(Problem): Copy out exactly the lines from the start of the data to the line containing "from mathutils.geometry import". Include both.

(Information supplied):
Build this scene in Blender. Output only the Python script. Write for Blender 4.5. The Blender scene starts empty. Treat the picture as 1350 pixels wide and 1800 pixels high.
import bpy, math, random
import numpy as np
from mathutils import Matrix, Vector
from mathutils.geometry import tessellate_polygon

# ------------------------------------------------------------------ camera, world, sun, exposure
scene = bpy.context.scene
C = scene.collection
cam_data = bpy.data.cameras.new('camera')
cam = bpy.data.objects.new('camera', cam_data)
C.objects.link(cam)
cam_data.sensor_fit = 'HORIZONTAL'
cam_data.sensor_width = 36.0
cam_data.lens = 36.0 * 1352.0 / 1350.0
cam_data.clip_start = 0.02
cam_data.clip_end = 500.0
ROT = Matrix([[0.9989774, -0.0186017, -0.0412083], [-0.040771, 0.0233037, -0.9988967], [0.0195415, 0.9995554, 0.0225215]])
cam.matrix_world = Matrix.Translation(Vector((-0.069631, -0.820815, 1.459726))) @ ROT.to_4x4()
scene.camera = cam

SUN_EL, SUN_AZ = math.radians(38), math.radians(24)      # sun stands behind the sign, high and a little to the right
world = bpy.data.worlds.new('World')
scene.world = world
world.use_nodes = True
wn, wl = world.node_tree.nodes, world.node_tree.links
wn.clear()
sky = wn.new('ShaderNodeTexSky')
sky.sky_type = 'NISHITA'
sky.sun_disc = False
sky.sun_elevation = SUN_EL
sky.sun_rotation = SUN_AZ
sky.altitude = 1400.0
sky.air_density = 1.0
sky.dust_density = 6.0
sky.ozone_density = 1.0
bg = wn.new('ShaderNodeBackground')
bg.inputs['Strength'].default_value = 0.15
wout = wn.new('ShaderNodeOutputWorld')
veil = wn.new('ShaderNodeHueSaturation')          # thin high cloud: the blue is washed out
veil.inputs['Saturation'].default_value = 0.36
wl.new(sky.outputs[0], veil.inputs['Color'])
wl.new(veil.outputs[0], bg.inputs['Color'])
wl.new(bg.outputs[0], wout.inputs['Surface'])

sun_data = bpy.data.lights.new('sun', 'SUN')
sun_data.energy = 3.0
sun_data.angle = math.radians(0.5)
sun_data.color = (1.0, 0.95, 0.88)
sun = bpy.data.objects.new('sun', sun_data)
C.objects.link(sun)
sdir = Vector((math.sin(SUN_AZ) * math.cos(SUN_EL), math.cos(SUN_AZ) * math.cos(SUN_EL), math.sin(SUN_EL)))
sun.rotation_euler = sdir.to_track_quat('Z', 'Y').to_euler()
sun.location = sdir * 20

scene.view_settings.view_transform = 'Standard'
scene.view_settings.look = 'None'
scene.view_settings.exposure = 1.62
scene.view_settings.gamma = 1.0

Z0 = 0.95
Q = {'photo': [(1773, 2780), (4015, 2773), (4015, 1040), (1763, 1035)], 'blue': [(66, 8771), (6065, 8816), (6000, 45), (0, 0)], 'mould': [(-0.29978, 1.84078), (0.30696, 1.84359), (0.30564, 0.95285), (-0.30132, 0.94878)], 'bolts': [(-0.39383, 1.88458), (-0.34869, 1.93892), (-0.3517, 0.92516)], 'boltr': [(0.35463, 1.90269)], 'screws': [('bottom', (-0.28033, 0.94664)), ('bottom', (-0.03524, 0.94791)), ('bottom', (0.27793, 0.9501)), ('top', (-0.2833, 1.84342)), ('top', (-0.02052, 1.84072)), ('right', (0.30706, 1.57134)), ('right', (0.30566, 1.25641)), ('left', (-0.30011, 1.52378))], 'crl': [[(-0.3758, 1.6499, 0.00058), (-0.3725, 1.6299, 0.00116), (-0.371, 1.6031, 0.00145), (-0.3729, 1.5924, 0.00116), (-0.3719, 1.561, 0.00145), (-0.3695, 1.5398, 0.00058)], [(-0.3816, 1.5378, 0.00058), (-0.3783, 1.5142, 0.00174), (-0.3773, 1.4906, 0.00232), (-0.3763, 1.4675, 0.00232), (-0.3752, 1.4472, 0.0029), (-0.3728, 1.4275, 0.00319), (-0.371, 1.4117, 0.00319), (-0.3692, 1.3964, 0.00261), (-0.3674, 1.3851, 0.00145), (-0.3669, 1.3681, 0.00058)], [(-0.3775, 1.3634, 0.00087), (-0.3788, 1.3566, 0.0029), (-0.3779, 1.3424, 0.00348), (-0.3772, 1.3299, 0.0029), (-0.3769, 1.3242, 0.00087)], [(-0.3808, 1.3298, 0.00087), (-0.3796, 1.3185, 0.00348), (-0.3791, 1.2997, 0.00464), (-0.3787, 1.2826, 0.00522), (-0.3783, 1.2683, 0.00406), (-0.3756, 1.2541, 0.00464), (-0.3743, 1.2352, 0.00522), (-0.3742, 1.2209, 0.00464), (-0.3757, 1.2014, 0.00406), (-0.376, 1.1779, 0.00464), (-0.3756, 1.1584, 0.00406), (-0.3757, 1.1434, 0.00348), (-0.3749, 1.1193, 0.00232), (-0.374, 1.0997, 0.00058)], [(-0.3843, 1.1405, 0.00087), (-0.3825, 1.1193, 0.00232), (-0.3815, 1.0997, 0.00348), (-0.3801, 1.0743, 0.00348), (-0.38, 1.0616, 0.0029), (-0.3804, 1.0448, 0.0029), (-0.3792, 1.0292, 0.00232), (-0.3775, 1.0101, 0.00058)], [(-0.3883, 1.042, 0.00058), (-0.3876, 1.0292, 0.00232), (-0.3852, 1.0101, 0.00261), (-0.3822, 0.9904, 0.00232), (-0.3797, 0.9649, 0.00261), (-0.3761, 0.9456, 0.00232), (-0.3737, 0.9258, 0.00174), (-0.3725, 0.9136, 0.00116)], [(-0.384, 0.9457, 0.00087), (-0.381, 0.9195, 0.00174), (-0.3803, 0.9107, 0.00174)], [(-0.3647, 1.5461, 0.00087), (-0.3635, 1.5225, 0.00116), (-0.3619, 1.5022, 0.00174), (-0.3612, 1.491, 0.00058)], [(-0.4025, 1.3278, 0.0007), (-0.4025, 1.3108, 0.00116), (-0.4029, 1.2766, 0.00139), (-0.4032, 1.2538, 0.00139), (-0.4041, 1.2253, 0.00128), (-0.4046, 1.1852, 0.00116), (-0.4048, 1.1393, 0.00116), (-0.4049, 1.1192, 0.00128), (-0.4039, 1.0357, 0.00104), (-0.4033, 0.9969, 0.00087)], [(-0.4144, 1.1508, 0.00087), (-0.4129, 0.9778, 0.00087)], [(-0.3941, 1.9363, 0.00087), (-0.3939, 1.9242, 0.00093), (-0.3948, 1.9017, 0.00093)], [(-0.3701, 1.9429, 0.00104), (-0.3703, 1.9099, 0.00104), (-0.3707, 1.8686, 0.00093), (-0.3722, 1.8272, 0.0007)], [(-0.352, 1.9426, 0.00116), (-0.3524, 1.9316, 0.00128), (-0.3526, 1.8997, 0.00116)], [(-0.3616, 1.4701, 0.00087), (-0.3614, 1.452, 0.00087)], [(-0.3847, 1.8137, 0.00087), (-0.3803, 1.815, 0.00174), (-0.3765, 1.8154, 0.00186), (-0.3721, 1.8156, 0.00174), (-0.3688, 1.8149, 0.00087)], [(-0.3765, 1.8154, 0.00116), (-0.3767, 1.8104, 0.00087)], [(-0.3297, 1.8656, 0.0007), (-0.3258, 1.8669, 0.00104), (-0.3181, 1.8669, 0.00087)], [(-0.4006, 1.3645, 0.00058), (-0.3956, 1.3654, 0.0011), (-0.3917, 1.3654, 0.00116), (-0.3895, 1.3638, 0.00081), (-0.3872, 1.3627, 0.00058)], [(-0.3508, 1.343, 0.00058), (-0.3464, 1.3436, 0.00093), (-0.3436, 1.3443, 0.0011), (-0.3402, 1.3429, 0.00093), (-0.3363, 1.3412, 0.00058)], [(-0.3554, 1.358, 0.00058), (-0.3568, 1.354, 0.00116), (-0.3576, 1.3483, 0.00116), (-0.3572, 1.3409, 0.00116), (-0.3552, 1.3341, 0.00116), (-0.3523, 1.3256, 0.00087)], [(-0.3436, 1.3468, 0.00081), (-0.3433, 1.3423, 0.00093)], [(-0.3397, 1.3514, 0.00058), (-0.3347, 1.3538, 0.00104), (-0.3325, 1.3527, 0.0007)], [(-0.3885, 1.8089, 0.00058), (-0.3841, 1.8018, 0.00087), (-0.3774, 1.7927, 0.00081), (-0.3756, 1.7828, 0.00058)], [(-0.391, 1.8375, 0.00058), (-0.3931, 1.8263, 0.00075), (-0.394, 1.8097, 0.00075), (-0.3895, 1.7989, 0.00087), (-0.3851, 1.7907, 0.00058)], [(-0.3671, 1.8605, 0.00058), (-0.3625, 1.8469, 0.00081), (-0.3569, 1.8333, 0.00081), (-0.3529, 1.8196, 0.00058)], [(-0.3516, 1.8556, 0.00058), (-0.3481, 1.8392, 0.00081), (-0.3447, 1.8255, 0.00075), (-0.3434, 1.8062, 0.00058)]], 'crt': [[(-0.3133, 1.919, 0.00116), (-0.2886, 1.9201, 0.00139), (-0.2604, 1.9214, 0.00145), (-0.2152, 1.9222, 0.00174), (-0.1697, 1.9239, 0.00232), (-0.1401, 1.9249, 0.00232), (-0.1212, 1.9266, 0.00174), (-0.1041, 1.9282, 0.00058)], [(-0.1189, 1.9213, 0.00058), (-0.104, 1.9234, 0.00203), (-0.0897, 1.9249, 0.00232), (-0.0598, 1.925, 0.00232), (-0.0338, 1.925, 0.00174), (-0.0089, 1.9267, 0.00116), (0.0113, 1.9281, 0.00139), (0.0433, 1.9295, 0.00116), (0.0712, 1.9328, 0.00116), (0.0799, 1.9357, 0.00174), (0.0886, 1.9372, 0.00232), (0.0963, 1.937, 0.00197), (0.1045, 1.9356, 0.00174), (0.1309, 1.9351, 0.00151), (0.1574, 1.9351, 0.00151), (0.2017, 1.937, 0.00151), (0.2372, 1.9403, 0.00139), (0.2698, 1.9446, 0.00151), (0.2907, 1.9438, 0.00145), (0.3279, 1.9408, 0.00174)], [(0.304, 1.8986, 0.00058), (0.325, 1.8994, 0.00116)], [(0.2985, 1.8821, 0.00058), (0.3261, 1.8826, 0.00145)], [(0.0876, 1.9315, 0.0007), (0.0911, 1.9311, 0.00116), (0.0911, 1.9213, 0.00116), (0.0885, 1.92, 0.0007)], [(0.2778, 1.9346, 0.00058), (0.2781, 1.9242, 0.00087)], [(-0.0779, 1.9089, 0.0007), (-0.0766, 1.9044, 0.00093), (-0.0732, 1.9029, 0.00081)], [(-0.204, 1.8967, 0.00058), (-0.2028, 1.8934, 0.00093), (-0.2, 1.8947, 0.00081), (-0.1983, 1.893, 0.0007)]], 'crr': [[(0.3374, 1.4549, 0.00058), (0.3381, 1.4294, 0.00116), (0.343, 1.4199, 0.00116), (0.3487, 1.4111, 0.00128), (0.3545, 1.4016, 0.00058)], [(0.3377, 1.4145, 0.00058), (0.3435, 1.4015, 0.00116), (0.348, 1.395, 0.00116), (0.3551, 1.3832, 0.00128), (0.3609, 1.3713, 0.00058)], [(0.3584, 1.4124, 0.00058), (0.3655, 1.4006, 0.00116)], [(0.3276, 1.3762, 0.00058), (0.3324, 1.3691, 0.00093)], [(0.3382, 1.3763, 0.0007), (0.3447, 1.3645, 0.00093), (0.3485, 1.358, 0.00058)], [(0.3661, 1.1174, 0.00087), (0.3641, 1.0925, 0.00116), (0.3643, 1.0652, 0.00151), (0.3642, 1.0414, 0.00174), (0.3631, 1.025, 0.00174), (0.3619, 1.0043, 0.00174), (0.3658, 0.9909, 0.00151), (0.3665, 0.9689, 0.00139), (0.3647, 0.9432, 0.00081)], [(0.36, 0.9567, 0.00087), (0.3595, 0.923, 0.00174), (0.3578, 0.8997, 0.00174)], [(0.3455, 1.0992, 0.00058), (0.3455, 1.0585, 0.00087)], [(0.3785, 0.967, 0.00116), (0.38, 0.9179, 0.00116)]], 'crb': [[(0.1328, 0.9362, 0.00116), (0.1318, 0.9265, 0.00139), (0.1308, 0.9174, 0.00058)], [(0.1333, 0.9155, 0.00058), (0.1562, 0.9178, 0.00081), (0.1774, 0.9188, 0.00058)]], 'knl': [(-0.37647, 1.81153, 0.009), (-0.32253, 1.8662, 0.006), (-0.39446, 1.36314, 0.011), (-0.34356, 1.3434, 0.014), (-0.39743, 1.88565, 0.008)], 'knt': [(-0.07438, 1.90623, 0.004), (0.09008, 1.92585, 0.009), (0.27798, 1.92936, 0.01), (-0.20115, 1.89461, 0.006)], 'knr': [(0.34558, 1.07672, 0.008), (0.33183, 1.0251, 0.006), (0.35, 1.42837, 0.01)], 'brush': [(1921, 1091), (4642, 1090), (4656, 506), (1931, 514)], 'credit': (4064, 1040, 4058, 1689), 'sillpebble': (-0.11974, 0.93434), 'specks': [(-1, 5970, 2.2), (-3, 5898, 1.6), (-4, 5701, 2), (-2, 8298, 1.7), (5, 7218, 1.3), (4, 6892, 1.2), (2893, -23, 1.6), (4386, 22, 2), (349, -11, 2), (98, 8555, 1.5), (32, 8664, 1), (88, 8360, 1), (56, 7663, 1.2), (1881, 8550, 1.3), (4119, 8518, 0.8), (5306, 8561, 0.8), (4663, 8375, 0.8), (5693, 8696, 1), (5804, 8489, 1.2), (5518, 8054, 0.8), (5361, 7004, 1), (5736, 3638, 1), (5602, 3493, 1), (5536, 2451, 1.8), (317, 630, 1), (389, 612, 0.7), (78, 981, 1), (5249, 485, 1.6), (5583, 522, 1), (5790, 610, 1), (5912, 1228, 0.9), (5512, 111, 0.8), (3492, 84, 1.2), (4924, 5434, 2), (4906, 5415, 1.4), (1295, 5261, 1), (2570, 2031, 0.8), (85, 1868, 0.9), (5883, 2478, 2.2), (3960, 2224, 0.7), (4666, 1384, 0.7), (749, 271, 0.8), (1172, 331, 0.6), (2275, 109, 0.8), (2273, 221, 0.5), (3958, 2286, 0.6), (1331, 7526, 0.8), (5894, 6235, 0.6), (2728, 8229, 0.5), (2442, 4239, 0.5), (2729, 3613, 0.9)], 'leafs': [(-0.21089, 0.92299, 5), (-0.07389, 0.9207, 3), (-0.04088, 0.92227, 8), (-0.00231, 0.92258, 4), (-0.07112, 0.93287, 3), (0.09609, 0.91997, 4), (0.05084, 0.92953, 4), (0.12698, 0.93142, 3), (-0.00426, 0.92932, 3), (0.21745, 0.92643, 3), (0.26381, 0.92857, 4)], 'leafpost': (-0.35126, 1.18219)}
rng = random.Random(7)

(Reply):
Build this scene in Blender. Output only the Python script. Write for Blender 4.5. The Blender scene starts empty. Treat the picture as 1350 pixels wide and 1800 pixels high.
import bpy, math, random
import numpy as np
from mathutils import Matrix, Vector
from mathutils.geometry import tessellate_polygon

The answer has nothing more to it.